Con cinco «mártires» en su familia y en su condición de exprisionero, Kandeel sabe que sus posibilidades de obtener un permiso de trabajo en Israel son nulas, mientras el paro en el campamento supera el 70 %. Otro motivo por el que muchos de sus conocidos también optan las milicias, que ahora, desde que la situación económica del campo es insostenible, ofrecen un sueldo a quienes engrosan sus filas: «Pagan 1.000 shékels (260 euros) por militante, 1.500 (400 euros) si tienes familia, y 2.000 (520 euros) si eres muy activo, o al menos eso cuentan en la calle», explica el joven.

Las milicias vinculadas a Hamás y la Yihad Islámica tienen mucha fuerza en ese reducto de Cisjordania, convertido en bastión del movimiento miliciano desde la Segunda Intifada, pero a raíz de la escalada de violencia que comenzó hace año y medio, todos los grupos armados -islamistas y seculares- se han unido en la Brigada de Yenín para combatir a Israel. Yenín es el escenario de la mayoría de enfrentamientos armados con tropas israelíes en toda Cisjordania ocupada, que cerró 2022 como el año más violento desde 2006 con más de 170 muertos.

Pero 2023 se anuncia peor, con 88 muertos palestinos hasta ahora y casi la mitad son del campamento. Además 15 han muerto en Israel víctimas de ataques. Pero la violencia no es nueva en Yenín, donde el trauma de 2002 sigue vívido. Tropas israelíes invadieron el campo y se desató una auténtica batalla de tres semanas con las milicias, el episodio más letal de la Segunda Intifada (2000-2005), que dejó medio centenar de muertos palestinos, entre civiles y combatientes, y 20 soldaos israelíes. «Hubo niños que fueron testigos de cómo los soldados entraban a sus casas y mataban a sangre fría a sus padres. Los que vivieron eso con 5 años, hoy tienen 25 y son los que han tomado las riendas para resistir con las armas la ocupación israelí», relata Farha Abu Alhaija, coordinadora del comité de residentes del campo.

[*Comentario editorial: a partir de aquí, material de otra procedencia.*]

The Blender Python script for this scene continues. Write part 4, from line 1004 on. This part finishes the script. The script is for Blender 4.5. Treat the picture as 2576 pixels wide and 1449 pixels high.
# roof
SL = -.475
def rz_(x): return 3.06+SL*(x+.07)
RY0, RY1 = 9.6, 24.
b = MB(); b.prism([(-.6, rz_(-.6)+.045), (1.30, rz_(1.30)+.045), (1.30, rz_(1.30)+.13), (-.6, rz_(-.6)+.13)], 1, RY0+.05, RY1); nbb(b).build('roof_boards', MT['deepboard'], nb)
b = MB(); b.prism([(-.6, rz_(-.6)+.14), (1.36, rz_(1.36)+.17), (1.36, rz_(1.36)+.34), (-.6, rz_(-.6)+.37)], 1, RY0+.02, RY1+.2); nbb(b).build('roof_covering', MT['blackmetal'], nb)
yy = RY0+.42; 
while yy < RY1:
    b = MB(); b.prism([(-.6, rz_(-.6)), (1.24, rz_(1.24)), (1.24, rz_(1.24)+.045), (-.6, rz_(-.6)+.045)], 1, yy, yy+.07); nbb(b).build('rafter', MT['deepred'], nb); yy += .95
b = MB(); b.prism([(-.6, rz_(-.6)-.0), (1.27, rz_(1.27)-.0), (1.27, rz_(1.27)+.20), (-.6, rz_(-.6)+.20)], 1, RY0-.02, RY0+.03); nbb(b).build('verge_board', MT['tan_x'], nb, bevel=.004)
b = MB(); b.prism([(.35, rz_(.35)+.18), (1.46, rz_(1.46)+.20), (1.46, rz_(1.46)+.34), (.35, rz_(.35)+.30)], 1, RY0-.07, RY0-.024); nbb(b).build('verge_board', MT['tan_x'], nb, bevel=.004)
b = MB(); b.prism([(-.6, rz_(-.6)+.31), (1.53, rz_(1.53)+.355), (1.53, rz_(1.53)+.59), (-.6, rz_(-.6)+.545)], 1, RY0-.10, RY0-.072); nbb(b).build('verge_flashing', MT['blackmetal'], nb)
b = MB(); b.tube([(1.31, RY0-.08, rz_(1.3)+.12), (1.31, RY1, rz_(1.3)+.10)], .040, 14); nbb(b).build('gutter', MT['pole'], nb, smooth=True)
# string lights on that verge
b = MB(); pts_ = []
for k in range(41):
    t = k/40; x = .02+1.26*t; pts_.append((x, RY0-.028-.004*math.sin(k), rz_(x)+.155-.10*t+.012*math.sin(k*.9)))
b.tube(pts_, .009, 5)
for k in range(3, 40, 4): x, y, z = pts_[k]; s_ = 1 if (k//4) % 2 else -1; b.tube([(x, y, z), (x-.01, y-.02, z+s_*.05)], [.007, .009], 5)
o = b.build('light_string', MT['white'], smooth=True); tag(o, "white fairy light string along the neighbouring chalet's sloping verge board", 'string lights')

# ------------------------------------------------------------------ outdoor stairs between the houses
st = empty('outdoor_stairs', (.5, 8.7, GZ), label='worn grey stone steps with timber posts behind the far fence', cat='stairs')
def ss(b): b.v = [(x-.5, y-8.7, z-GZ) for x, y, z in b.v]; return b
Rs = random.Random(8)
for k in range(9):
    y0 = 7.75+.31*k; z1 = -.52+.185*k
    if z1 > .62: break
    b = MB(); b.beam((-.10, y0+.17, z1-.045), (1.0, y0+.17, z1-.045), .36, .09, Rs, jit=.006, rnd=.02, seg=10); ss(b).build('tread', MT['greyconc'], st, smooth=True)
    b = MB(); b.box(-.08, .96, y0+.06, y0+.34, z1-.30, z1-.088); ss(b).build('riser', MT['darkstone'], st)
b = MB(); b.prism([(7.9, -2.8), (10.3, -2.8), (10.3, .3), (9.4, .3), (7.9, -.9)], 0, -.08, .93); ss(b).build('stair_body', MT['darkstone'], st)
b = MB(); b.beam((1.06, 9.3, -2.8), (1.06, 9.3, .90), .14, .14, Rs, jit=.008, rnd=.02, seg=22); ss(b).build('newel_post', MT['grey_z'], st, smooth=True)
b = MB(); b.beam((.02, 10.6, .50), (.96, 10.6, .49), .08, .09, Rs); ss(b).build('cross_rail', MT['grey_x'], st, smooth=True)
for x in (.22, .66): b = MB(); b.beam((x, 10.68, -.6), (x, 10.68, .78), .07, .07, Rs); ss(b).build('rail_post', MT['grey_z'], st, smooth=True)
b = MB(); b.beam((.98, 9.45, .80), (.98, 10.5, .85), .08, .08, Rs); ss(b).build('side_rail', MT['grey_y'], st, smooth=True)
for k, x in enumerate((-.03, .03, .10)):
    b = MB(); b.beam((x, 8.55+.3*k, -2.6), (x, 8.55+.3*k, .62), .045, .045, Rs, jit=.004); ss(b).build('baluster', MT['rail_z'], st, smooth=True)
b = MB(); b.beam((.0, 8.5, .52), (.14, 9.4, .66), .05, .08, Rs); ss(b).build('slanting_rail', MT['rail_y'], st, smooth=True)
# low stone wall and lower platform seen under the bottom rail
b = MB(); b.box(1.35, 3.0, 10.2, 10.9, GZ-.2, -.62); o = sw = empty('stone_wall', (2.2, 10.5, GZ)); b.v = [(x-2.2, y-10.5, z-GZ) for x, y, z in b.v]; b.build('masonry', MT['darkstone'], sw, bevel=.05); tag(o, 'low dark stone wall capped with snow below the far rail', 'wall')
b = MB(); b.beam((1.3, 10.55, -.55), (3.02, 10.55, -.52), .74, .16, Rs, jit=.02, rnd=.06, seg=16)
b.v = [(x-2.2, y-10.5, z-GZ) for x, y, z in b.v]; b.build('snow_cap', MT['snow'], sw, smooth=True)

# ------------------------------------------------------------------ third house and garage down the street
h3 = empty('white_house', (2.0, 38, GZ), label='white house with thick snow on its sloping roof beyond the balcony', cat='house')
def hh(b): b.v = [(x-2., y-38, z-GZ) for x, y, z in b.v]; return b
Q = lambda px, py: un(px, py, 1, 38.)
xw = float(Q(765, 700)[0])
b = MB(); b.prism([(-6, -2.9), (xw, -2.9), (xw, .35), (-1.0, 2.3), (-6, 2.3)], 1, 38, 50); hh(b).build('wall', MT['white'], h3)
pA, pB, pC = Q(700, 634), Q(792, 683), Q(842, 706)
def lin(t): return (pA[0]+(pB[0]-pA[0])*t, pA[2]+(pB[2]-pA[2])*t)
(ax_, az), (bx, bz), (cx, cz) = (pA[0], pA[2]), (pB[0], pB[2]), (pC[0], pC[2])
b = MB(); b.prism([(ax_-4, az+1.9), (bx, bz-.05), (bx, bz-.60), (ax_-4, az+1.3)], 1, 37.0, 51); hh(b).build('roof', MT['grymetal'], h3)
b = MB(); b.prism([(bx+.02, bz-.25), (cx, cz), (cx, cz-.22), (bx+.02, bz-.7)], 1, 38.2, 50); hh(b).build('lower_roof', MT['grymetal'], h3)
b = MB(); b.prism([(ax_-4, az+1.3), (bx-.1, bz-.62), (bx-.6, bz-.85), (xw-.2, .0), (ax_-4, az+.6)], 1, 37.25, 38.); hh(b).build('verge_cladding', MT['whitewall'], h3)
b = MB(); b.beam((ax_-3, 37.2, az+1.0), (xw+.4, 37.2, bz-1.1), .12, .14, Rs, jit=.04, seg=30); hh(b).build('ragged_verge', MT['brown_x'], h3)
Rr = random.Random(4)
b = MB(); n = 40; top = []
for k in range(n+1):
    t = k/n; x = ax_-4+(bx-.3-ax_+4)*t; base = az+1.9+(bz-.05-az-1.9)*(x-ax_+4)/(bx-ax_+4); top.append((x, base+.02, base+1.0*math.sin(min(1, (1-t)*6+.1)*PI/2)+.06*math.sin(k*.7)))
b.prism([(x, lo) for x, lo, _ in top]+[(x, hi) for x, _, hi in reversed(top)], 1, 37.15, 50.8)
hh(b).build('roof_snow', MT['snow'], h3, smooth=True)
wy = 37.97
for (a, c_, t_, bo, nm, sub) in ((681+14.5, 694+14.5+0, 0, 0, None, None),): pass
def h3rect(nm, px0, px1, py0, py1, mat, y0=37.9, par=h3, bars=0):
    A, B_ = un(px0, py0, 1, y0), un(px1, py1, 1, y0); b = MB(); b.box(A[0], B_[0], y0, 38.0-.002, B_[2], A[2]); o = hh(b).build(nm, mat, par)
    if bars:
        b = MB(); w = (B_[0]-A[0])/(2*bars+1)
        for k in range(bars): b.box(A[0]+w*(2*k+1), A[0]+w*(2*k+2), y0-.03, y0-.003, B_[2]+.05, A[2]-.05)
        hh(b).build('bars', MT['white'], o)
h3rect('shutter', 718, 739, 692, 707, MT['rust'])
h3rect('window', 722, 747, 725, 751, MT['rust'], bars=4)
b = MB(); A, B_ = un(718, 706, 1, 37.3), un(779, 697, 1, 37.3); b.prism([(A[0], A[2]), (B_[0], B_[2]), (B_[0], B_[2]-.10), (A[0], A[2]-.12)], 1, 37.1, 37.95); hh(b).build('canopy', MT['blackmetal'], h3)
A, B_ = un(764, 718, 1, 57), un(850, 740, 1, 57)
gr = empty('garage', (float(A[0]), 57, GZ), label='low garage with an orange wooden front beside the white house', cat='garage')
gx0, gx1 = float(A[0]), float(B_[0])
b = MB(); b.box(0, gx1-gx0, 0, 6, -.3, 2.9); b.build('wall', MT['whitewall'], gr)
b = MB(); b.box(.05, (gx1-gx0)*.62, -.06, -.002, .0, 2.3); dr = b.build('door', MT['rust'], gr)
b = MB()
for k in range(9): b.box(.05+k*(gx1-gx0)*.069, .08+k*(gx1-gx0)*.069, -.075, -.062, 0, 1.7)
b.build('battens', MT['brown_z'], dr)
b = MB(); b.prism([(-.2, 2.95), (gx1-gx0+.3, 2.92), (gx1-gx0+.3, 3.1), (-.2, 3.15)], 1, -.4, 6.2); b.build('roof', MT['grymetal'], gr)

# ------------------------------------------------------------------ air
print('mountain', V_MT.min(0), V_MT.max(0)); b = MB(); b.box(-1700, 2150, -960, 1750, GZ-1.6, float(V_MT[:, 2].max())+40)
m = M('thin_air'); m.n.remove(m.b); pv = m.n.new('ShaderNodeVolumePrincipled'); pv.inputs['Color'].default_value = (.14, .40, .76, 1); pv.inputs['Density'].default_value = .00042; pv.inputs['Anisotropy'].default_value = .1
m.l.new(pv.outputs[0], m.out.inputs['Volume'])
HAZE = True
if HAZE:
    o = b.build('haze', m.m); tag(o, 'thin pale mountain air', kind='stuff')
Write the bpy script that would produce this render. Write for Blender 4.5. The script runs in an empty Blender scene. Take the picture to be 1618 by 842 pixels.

Los muertos no caben en el campo de refugiados de Yenín
Viuda e hijas de Jawad Bouaqneh, profesor de 47 años asesinado por un francotirador israelí en la puerta de su casa el pasado 19 de enero. Foto: Sara Gómez Armas

Pero Farha insiste en que la situación ahora es mucho peor que en 2002. «Entonces los vimos venir, cercaron el campo y nos preparamos para luchar. Ahora no vemos el final, en el último año y medio han hecho redadas aquí todas las semanas, e veces diariamente. No sabemos cuándo pueden entrar ni a cuánta gente matar». «Vivimos en pánico constante, en una situación de emergencia», matiza Farha sobre la vida con el zumbido constante de un dron de vigilancia; con las sirenas sonando casi a diario cuando se acercan las tropas; y enterrando cadáveres cada semana. Para ella, en el campo de Yenín no hay futuro para nadie.

«Nuestro único porvenir es ser los próximos mártires», asegura desesperanzada. Eso le ocurrió a Jawad Bouaqneh, un profesor de 57 años que nunca empuñó un arma, abatido por un francotirador cuando salió a auxiliar a un miliciano herido el pasado 19 de enero, en la misma puerta de su casa, donde hoy hay un altar con flores en su honor. «Escuchamos los disparos y gritos, era el miliciano pidiendo auxilio. Bajé con mi padre, el miliciano señaló el edificio desde donde le dispararon y en ese momento mi padre cayó desplomado, muriendo en el acto con dos balas en la cabeza», relata su hija Alaa, testigo de su muerte. Cuando murió llevaba una camiseta blanca con la palabra «paz» en la espalda, que quedó bañada en sangre, lo que según su hija, es una metáfora del futuro de los residentes del campo de Yenín.